§ Required task
What is wanted is an exact restatement of the lines from the one with "by 1200 pixels." through the one with "EYE = Vector((0, 0, HEIGHT))", both included, and of no other lines.

§ Data entries
□ □ □ □ □

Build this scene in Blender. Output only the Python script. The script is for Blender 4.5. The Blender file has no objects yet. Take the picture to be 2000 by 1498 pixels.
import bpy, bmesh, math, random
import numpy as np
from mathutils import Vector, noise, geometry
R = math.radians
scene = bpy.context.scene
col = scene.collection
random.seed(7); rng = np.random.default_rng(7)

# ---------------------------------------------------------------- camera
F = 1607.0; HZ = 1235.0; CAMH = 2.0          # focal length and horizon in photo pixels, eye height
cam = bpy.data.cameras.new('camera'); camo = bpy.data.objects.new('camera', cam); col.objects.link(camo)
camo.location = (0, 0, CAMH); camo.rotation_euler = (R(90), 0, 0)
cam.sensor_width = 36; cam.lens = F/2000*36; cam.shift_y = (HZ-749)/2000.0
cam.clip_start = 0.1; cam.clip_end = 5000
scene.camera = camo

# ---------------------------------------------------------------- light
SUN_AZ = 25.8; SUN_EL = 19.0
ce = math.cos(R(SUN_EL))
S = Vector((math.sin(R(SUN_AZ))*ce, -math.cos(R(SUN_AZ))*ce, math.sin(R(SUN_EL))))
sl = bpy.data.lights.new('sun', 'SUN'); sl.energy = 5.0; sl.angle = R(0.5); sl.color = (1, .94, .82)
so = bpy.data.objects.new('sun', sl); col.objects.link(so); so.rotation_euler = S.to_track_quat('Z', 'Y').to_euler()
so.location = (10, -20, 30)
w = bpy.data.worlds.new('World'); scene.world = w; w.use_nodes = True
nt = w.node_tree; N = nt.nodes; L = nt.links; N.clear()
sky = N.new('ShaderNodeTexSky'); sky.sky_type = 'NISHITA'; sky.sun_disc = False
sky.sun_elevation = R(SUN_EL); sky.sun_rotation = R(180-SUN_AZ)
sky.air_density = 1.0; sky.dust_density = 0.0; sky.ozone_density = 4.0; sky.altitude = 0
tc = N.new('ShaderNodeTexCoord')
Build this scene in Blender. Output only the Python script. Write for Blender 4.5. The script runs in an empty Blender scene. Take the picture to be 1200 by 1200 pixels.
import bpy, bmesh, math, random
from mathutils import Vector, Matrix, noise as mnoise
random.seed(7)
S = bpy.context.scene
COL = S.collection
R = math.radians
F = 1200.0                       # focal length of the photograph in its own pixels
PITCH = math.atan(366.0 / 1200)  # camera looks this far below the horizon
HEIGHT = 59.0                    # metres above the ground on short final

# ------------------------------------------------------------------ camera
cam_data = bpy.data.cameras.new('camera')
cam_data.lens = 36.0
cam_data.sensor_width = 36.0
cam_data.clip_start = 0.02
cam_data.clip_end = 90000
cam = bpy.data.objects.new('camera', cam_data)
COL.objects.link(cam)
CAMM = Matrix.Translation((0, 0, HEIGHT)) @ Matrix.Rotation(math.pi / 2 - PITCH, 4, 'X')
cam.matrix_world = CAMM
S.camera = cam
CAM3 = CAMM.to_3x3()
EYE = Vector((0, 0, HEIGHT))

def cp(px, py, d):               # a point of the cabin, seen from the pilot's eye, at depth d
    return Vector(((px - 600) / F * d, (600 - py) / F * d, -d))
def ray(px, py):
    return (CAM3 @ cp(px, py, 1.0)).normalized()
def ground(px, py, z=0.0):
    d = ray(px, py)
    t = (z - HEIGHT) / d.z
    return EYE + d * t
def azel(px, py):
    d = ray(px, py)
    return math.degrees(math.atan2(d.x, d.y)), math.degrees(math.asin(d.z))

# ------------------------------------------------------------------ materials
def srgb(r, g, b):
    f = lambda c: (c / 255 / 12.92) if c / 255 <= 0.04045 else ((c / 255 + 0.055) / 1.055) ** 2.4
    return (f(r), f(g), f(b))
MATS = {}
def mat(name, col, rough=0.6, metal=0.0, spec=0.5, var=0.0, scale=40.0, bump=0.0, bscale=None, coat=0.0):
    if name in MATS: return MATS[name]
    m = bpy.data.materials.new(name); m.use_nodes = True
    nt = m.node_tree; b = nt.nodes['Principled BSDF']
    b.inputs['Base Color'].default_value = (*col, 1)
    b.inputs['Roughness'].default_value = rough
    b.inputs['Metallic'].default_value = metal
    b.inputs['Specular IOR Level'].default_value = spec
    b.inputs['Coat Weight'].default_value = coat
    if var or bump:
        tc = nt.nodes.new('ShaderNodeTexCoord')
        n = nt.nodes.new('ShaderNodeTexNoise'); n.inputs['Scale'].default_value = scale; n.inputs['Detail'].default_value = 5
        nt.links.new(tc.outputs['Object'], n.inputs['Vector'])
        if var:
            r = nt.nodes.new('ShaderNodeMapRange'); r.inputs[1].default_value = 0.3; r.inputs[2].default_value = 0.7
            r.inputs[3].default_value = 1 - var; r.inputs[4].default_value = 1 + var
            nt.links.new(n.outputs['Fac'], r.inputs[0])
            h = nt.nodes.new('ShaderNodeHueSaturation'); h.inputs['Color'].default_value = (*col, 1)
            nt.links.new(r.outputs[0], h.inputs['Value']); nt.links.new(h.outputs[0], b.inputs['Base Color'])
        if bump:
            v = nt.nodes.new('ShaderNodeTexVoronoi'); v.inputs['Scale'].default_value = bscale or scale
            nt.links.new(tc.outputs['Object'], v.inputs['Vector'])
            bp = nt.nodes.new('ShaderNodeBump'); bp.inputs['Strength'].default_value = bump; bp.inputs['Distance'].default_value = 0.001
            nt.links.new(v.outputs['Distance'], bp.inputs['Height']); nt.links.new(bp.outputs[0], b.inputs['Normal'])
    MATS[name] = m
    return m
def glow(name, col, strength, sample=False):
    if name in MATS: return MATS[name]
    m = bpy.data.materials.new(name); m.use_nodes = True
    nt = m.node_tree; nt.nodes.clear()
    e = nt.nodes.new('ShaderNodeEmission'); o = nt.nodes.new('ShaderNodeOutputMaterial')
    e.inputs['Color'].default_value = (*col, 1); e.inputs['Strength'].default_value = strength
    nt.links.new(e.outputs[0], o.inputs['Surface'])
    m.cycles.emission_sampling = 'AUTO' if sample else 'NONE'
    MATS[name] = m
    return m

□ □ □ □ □

§ Reply to the exercise
Build this scene in Blender. Output only the Python script. Write for Blender 4.5. The script runs in an empty Blender scene. Take the picture to be 1200 by 1200 pixels.
import bpy, bmesh, math, random
from mathutils import Vector, Matrix, noise as mnoise
random.seed(7)
S = bpy.context.scene
COL = S.collection
R = math.radians
F = 1200.0                       # focal length of the photograph in its own pixels
PITCH = math.atan(366.0 / 1200)  # camera looks this far below the horizon
HEIGHT = 59.0                    # metres above the ground on short final

# ------------------------------------------------------------------ camera
cam_data = bpy.data.cameras.new('camera')
cam_data.lens = 36.0
cam_data.sensor_width = 36.0
cam_data.clip_start = 0.02
cam_data.clip_end = 90000
cam = bpy.data.objects.new('camera', cam_data)
COL.objects.link(cam)
CAMM = Matrix.Translation((0, 0, HEIGHT)) @ Matrix.Rotation(math.pi / 2 - PITCH, 4, 'X')
cam.matrix_world = CAMM
S.camera = cam
CAM3 = CAMM.to_3x3()
EYE = Vector((0, 0, HEIGHT))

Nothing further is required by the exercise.